Everything to do with parenting is a learning curve for couples, and how they adapt their relationship to suit their new circumstances is no different. In fact, Joanna believes it is so important that classes should be given on the subject.

"Birth preparation classes stop with the delivery of your baby," says Joanna. "Unless you pro-actively undertake to source and take a parenting course, which you're unlikely to do when you are in the throes of your post-partum experience, you will not have this kind of extra support. My wish for everyone is that they are encouraged to childproof their relationship and prepare for parenthood rather than spending thousands of euros on top-end buggy systems. There are stages in the process of blending parenthood into your relationship. Pre-conception, you are trying for a baby; while pregnant it is about nurturing and growing a healthy baby and adjusting to physical and hormonal changes. Antenatal classes focus on delivering your baby and then the focus shifts on how you will feed your baby. But nobody talks about how your relationship with each other will feel once the baby comes along. I would love preparing for parenthood and childproofing your relationship to be part of the antenatal classes."

Joanna stresses the importance of working at maintaining a strong relationship, for everyone in the family's sake.

"While it may feel like the baby is master of your home, remember, you and your partner's relationship is the glue that holds the whole thing together, so we must take a breath and learn to reach out, share our vulnerability with each other, say what you need, empathise and support one another, and take up those babysitting offers so that you can take space for yourselves and each other," says Joanna.

In our own house, thankfully my husband and I mastered childproofing once our daughter was born. And I was also better prepared for the name game when it came to two more daughters who followed soon after the first - there were plenty of grandmothers' and great-grandmothers' names to go round.

Joanna Fortune, solamh.com

Steps to babyproof your relationship

Expect and accept role changes

It’s important to acknowledge how roles might change and how this can make both parents feel. It’s also helpful to talk through each other’s day together to find out what’s been positive or challenging and gain an understanding of the other’s day.

Discuss parenting choices/expectations

Discuss your ideas about parenthood before the baby is born. What are your hopes and expectations? Some parents find that they have different views on parenting which can cause conflict. It can be easy for one parent to become the ‘expert’ and undermine the other’s confidence. It helps to discuss each other’s views and try to develop a joint approach.

Explore new ways to be physical

The physical side of a relationship can also change dramatically — thanks to exhaustion, dealing with the physical and emotional impact of the birth, and the demands of life with a newborn. Sex is often the last thing on a new parent’s mind. A positive approach is patience, a sense of humour, understanding, and a willingness to find new ways of expressing physical affection until you both feel ready to have sex again.

Keep communication clear

Open and honest communication is vital in any relationship, especially for new parents. If there is tension, make time to talk when you’re both feeling calm; listen and try to understand your partner’s perspective; avoid criticism or blame.

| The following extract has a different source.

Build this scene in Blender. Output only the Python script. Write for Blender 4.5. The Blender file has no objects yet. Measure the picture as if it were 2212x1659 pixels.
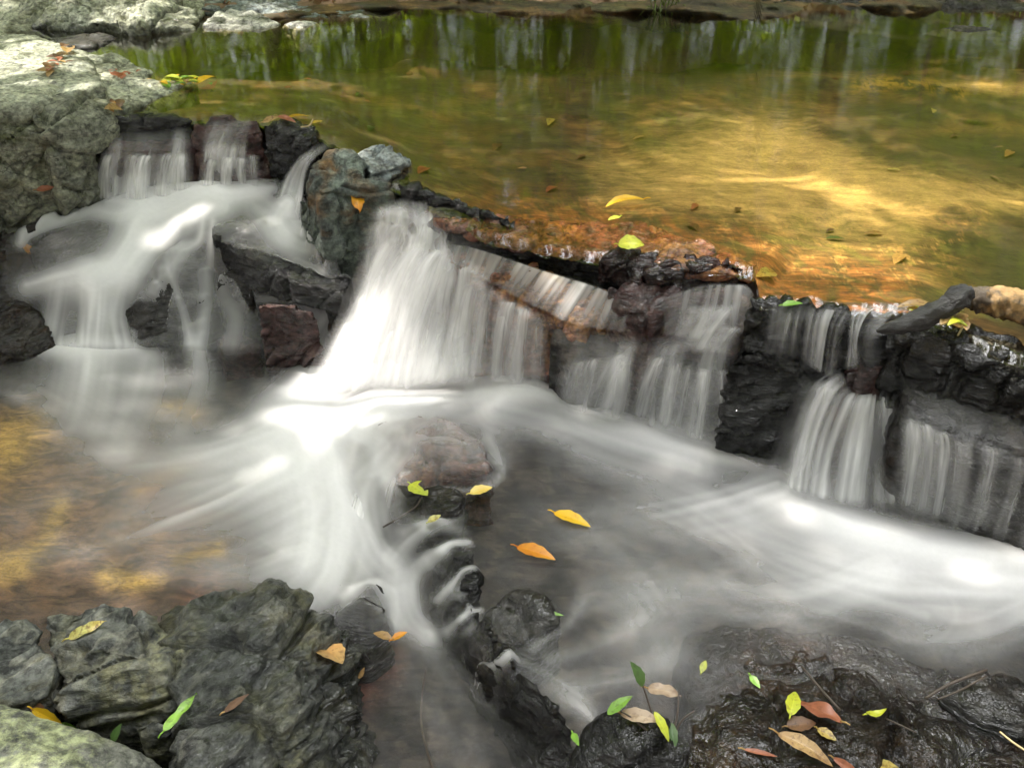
import bpy, bmesh, math, random
import numpy as np
from mathutils import Vector

random.seed(7)
rng = np.random.default_rng(7)
scene = bpy.context.scene
COL = scene.collection

# ------------------------------------------------------------------ camera
CAM_H, PITCH, FOC = 1.35, math.radians(35.0), 1916.0      # FOC in units of a 2212 px wide picture
CX, CY = 1106.0, 829.5
cam = bpy.data.cameras.new("camera"); cam_o = bpy.data.objects.new("camera", cam)
COL.objects.link(cam_o); scene.camera = cam_o
cam_o.location = (0, 0, CAM_H); cam_o.rotation_euler = (math.pi/2 - PITCH, 0, 0)
cam.sensor_width = 36.0; cam.lens = 36.0*FOC/2212.0
cam.clip_start = 0.02; cam.clip_end = 200.0

# ------------------------------------------------------------------ sky, sun, exposure
SUN = np.array([-0.52, 0.22, 0.80]); SUN /= np.linalg.norm(SUN)
w = bpy.data.worlds.new("World"); scene.world = w; w.use_nodes = True
nt = w.node_tree; nt.nodes.clear()
sky = nt.nodes.new("ShaderNodeTexSky"); sky.sky_type = 'NISHITA'; sky.sun_disc = False
sky.sun_elevation = math.asin(SUN[2]); sky.sun_rotation = math.atan2(SUN[0], SUN[1])
sky.dust_density = 3.0; sky.air_density = 1.0; sky.ozone_density = 0.6
hs = nt.nodes.new("ShaderNodeHueSaturation"); hs.inputs['Saturation'].default_value = 0.22
bg = nt.nodes.new("ShaderNodeBackground"); bg.inputs['Strength'].default_value = 0.15
wo = nt.nodes.new("ShaderNodeOutputWorld")
tc = nt.nodes.new("ShaderNodeTexCoord"); cn = nt.nodes.new("ShaderNodeTexNoise"); cn.inputs['Scale'].default_value = 3.2; cn.inputs['Detail'].default_value = 6.0
cr = nt.nodes.new("ShaderNodeValToRGB"); cr.color_ramp.elements[0].position = .42; cr.color_ramp.elements[1].position = .56
cm = nt.nodes.new("ShaderNodeMixRGB"); cm.inputs[2].default_value = (42.0, 42.0, 42.4, 1)      # unseen bright cloud patch added high in front so wet rock glints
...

Make ‘couple time’ and ‘me time’

Looking after yourselves as a couple and as individuals is important. It may be simplistic but if you are happy you are more likely to be happy in your role as a parent too. Even something simple like watching a film together or having a takeaway is important. Take some time out with friends or on your own, doing something you enjoy or find relaxing.

Ask for help from friends and family

For many parents the support that may be offered by grandparents, other relations, friends and even neighbours can be invaluable. Social support can be hugely beneficial to a parent’s emotional wellbeing in the postnatal period so don’t be afraid to ask for or accept help.